Any ideas whats going on here ??

1 Accepted Solution

Accepted Solutions

Hello Omran,

>> I would imagine the traffic is unicast in nature since the application responsible for this traffic is a backup server that is responsible for backing up data from a few 100 or so servers.

A possible explanation could be that the destination MAC address of the frames is not speaking so after 300 seconds it becomes an unknown unicast and traffic is flooded on the Vlan including the uplink because it is blocked only on access switch side.

This could come from servers using multiple NICs with one NIC used to receive and another one to transmit.

In this way the switches cannot learn the destination MAC address.

if so you can only add a static entry to the CAM table for the port where the NIC receiving backup traffic is connected.

First of all you need to capture the traffic outgoing the uplink port on C6500 side.

Hope to help

Giuseppe

View solution in original post

4 Replies 4

tekjansen101
Level 1
Level 1

Hi Peter, thanks for your response...

As far as the access switch is concerned, the traffic is ingress traffic into the port. The outbound is neglible (71 bytes) which is probably attributable to BPDUs or TCNs).

I would imagine the traffic is unicast in nature since the application responsible for this traffic is a backup server that is responsible for backing up data from a few 100 or so servers.

I'm trying to see the dropped counters for the port...is there a specific command that will let me do so ... ?

Hello Omran,

>> I would imagine the traffic is unicast in nature since the application responsible for this traffic is a backup server that is responsible for backing up data from a few 100 or so servers.

A possible explanation could be that the destination MAC address of the frames is not speaking so after 300 seconds it becomes an unknown unicast and traffic is flooded on the Vlan including the uplink because it is blocked only on access switch side.

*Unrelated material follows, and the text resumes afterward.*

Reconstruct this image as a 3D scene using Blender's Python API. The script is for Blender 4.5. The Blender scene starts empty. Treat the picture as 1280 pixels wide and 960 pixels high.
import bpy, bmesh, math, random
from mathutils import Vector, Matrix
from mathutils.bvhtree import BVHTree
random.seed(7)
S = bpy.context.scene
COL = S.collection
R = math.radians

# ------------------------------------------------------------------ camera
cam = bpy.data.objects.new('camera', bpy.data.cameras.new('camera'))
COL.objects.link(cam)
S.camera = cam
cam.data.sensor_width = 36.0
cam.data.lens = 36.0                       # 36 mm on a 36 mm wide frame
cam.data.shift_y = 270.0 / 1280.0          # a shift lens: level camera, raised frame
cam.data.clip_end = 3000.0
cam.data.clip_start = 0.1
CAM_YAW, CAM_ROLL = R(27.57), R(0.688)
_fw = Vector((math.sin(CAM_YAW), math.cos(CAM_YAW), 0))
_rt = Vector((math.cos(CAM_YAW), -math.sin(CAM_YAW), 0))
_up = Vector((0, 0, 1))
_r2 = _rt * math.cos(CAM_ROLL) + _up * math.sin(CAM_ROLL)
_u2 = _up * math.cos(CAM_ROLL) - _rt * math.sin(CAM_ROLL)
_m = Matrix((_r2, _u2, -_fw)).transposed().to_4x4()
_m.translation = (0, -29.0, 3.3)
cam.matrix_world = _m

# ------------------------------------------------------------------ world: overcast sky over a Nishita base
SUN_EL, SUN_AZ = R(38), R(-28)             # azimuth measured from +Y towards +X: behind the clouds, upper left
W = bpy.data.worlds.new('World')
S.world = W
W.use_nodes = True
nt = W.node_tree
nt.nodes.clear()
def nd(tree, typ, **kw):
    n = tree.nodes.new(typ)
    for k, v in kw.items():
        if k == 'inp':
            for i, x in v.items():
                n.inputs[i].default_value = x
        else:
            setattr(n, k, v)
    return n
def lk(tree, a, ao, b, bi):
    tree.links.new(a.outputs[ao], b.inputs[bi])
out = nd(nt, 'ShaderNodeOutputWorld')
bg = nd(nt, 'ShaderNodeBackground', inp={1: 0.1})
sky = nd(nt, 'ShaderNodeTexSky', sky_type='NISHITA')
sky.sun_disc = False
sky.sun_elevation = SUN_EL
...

This could come from servers using multiple NICs with one NIC used to receive and another one to transmit.

In this way the switches cannot learn the destination MAC address.

if so you can only add a static entry to the CAM table for the port where the NIC receiving backup traffic is connected.

First of all you need to capture the traffic outgoing the uplink port on C6500 side.

Hope to help

Giuseppe

Peter, Guilsar, you guys are awesome ... my faith in STP has been restored LOL

Peter Paluch
Cisco Employee
Cisco Employee

Hello,

Is the traffic incoming or outgoing of a blocked port? A blocked port should not be transmitting any frames, however, it can receive frames without any limitations, although it will drop them. These frames should be however recorded in interface counters so this is probably the high "traffic" you are seeing in Cacti - the frames that are sent to your blocking port. They are accounted as received even though they are dropped.

Logically, the traffic received by your blocking port must a broadcast, multicast or unknown unicast traffic, as the switch connected to your blocking port does not learn any MAC addresses from you (as you are not sending any frames to it). But I would say that still it's quite a lot.

What about running a SPAN session on that blocked port and having a look what is making such a big traffic?